On Site With Majrex

Good building science is important for every house in any climate—and homes with double stud walls and cathedral roofs in a cold climate are certainly no exception. And if you must do one thing, it’s this: Make sure the wall and roof assemblies have the ability to dry.

As a construction manager for a custom homebuilder in northern Vermont, I take responsibility for the implementation of energy-efficiency details, as well as the critical building-science details. A large custom home we’re currently wrapping up on the shore of Lake Champlain is a worthwhile example.

The OSB-sheathed double stud wall had limited drying in the outward direction, and in this cold climate, posed a risk of condensation.

The double stud walls, sheathed with Zip System OSB panels, are 13 inches thick, and the unvented low-slope roof is framed with 18-inch-deep wood I-joists. Wall and roof cavities are both insulated with dense-blown cellulose. The roof also has another 1 to 4 inches of polyiso under the TPO membrane roofing.

In this example, where outward drying is constrained (especially for the roof), we’ve chosen to set up reliable drying to the interior. To do this, we installed Majrex directional vapor barrier membrane on the walls and ceilings, with the directional drying face pointed toward the interior.

Some of the external wall cavities were cluttered with wiring, meaning that a careful (and inspectable) insulation job was critical to performance.

The author chose to use netting to contain the blown insulation, and then apply Majrex directional vapor control membrane as a control layer for air transport and diffusion of vapor, allowing the building to dry to the interior if needed.
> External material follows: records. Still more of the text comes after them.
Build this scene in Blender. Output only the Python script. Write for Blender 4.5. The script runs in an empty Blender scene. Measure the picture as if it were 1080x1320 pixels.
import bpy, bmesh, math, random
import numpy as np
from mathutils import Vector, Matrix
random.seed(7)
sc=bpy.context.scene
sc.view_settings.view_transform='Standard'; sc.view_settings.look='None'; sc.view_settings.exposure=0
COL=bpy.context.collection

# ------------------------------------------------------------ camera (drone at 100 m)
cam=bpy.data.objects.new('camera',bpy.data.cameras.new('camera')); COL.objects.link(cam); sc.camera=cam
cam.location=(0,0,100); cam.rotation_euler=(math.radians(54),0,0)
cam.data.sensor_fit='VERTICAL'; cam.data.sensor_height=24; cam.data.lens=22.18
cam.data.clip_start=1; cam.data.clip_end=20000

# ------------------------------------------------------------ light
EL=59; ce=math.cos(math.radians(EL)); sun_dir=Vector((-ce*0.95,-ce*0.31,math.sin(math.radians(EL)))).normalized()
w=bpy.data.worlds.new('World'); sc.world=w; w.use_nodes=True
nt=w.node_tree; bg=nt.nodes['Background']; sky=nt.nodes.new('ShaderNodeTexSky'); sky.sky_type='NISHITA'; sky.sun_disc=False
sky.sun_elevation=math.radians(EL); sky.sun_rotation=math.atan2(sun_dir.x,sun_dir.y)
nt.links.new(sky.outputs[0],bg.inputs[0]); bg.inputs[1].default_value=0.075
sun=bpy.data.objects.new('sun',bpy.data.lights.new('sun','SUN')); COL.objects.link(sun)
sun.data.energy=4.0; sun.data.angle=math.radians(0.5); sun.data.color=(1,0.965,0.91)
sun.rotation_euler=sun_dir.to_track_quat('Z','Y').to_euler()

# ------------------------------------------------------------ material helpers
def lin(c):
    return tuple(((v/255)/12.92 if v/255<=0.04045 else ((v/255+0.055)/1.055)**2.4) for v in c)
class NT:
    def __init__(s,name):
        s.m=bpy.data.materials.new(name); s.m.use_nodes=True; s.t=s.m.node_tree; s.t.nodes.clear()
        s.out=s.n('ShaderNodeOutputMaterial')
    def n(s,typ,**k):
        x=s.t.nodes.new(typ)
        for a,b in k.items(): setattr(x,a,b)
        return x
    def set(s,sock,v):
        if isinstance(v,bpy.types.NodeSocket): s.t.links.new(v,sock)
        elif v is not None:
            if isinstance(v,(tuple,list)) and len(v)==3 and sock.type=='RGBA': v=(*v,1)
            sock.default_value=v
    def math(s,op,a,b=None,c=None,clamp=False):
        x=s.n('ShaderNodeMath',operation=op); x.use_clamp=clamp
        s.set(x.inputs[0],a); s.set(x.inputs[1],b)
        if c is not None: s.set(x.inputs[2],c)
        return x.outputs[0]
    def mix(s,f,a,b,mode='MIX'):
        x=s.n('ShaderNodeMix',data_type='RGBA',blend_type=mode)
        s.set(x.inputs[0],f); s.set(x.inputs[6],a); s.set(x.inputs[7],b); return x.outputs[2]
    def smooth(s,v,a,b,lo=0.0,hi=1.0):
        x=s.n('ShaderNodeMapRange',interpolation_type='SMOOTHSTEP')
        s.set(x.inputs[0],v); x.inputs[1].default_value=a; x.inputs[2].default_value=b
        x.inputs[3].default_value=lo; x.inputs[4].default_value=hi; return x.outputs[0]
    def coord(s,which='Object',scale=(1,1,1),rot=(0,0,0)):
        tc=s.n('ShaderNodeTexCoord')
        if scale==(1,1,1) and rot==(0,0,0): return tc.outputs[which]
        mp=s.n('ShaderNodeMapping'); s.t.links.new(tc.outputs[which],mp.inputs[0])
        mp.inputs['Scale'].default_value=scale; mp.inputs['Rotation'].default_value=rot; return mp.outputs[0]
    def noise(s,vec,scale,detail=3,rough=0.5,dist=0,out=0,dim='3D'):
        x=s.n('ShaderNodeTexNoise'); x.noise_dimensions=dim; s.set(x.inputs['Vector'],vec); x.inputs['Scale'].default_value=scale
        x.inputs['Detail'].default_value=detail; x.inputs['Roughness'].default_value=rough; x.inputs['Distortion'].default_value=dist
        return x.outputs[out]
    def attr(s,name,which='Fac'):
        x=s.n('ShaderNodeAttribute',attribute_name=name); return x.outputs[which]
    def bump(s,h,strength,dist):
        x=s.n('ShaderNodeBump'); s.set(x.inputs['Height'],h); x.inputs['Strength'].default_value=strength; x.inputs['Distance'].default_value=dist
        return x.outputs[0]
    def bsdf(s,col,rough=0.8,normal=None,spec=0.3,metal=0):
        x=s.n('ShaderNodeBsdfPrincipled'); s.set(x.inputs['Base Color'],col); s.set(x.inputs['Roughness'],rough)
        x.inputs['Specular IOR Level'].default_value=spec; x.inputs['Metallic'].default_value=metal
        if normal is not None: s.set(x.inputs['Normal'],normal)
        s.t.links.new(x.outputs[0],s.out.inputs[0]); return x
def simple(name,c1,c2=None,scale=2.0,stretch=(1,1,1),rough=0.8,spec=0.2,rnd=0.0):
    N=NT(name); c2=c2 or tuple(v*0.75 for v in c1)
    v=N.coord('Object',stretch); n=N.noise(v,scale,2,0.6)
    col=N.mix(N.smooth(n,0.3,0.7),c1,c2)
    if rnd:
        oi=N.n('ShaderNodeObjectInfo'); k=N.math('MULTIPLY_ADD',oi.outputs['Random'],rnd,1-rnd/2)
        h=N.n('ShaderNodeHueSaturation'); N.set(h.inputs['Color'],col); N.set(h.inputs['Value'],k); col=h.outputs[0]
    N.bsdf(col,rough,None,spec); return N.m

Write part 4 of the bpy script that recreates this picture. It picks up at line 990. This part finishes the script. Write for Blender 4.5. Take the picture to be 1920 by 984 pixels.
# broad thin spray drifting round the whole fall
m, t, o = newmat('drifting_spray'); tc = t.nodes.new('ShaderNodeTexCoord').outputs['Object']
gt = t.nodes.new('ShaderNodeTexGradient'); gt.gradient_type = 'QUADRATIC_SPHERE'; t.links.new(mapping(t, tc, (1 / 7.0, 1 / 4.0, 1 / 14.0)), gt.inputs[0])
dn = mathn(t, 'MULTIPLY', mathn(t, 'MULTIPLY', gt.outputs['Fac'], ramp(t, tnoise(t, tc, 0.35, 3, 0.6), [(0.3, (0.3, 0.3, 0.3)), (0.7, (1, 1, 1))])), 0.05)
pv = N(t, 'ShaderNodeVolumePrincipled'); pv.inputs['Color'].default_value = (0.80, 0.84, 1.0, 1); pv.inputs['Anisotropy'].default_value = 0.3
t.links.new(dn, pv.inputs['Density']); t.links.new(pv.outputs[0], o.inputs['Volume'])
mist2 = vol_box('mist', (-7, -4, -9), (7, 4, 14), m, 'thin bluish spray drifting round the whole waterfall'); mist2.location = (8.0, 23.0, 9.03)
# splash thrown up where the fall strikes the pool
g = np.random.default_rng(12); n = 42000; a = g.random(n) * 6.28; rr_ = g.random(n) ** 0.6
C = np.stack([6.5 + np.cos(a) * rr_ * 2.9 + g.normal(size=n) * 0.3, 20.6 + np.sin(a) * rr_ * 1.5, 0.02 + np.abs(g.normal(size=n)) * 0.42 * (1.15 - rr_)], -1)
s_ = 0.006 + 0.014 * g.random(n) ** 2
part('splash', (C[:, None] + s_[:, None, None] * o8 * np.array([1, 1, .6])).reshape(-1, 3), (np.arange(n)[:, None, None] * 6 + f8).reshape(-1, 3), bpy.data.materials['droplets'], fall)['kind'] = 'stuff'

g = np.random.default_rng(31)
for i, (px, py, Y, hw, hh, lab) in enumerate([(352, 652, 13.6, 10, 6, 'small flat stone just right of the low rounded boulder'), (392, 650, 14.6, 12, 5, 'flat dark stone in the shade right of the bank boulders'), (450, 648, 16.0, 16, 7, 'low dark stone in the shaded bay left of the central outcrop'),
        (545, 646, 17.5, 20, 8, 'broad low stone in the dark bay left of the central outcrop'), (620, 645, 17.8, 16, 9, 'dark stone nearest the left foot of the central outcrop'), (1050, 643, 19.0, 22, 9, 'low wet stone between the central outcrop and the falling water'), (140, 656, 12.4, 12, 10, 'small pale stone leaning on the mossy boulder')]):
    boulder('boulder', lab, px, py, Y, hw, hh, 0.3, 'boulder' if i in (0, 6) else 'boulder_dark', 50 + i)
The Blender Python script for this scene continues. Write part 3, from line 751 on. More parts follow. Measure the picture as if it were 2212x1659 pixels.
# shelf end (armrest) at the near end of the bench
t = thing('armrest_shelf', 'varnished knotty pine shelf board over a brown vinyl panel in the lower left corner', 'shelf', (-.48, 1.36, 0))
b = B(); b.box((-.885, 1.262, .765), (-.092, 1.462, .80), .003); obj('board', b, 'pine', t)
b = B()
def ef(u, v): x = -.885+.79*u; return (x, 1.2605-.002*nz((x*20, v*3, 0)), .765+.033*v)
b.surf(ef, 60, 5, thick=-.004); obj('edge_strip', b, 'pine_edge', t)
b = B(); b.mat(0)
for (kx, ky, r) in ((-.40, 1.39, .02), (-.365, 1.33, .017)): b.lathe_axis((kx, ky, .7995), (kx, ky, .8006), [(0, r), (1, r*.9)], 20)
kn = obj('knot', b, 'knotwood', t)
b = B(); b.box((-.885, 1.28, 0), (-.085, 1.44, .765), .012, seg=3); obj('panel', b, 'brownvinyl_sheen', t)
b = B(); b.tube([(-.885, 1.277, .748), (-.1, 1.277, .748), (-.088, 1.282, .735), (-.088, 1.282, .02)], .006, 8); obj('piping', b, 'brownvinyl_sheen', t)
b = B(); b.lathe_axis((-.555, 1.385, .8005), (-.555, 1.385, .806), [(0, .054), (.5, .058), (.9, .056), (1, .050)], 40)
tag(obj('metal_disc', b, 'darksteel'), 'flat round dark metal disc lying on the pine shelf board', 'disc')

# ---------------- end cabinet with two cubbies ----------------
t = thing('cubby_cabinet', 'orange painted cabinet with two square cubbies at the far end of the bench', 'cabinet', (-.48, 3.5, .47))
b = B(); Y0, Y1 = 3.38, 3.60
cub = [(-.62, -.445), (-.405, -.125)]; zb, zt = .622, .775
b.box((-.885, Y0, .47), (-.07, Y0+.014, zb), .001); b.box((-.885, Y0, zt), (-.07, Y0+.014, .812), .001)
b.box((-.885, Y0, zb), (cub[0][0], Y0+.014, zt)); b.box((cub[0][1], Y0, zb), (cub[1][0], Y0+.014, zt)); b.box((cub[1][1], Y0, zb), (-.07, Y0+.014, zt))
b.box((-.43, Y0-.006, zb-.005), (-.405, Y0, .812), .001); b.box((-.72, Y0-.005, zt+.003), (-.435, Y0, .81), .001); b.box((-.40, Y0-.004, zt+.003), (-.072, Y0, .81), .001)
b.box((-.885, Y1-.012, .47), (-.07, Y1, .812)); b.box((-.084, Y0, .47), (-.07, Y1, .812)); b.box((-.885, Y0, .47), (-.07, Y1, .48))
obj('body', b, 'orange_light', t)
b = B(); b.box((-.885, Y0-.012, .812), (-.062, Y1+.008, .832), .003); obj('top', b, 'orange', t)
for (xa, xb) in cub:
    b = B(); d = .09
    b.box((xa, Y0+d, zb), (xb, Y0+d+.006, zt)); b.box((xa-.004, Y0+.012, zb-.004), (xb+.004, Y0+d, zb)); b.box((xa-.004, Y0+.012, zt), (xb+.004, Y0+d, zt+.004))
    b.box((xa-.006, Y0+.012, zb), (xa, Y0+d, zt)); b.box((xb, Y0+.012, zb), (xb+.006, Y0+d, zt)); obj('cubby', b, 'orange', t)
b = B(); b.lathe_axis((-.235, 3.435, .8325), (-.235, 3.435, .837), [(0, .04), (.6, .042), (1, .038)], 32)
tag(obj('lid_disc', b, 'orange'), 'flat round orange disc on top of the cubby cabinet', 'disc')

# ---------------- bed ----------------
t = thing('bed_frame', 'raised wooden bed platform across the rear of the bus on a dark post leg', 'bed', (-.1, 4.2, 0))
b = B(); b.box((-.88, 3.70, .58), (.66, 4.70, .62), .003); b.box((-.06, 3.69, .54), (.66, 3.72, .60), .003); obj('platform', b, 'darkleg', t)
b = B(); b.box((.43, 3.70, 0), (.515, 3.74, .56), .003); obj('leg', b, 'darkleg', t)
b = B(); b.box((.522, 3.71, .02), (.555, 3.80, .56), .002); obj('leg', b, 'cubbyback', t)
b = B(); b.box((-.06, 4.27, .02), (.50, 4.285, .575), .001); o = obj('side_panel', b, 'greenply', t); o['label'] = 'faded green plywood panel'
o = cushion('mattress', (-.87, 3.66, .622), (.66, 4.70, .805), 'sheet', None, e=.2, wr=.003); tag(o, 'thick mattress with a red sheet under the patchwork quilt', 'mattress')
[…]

The Directional Vapor Control Layer

For this application, we needed a variable vapor control material that permits good inward drying in summer, but slows the outward vapor drive in winter. Either Intello (from ProClima) or Majrex (from Siga) will perform in this way, as will MemBrain (from CertainTeed). For this project, we chose Majrex.

Tim Healey The airtight outer skin of this building didn’t allow good drying for the dense-blown, thick wall and roof cavities.

Carefully installed, Majrex controls vapor diffusion as well as air transport of moisture, but it’s only as good as the installation details. With any moisture-control strategy, it’s critical to control both air transport and diffusion of vapor, and to avoid discontinuities in the materials. The good vapor control achieved by this fabric could be compromised if we allowed air-driven moisture to bypass the control membrane. So we covered every inch of the interior, and we were careful to tape-seal around every outlet, every light fixture, and every penetration of any kind, as well as along the floor and the ceiling.

The Energy Challenge

This house is high performance, but only moderately so. The clients in this case didn’t place an especially high priority on energy efficiency or power bills; they were more concerned with comfort and appearance. Large expanses of glass, for example, make the most of this home’s exceptional water views (see “Installing Lift-and-Slide Doors,” Apr/18); but all that glazing is a challenge for the space conditioning system.

Even so, our advisors at Efficiency Vermont, the state’s energy-efficiency utility, are confident that the home’s mini-split heat pumps can do the job. However, the owners wanted to be sure their floors wouldn’t be cold underfoot, so we have also installed radiant-floor-heat tubing under the main floor’s concrete slab, as well as beneath the bedroom floors. Highly insulated wall and roof assemblies were key to helping this custom package perform effectively.

The crew stapled up directional vapor barrier material after the cavities were blown with insulation.

Collaborating With the Trades

In theory, you could use a membrane such as Majrex to contain your dense-blown cellulose insulation. In practice, that’s not a great idea. Too many times, we have tried to dense-blow against a membrane in this class, and then when we come back later to inspect, the insulation has settled. The membrane seals so well that the blowing machine’s air can’t get out of the cavity, so the insulation stays fluffed up and doesn’t pack densely enough. The manufacturers suggest cutting escape holes for air in the membrane, but that complicates the taping job. So instead, we used open netting to contain the insulation. That way, we would get a good install job and the ability to inspect easily. The added cost was negligible.

Care was taken to seal all the seams at wall-to-ceiling intersections ...

... as well as around fixtures and wall penetrations.

The insulation crew was fine with this, of course. But we had trouble later with the drywall crew. The first drywallers we hired had never worked on a house with this vapor-control detail, and when they arrived to hang drywall, they realized they couldn’t use their usual methods. We had carefully sealed all the outlets and other penetrations, and they wouldn’t be able to hang their sheets and then buzz out all the openings with a RotoZip—that would break all our well-crafted air seals. After a heated discussion at their van, that crew drove away without doing the job, and we had to find another contractor. Interestingly, the new drywallers we found were able to give us some practical tips about how to complete our air seals without interfering with their work. That’s the future of high-performance construction: collaboration among the trades.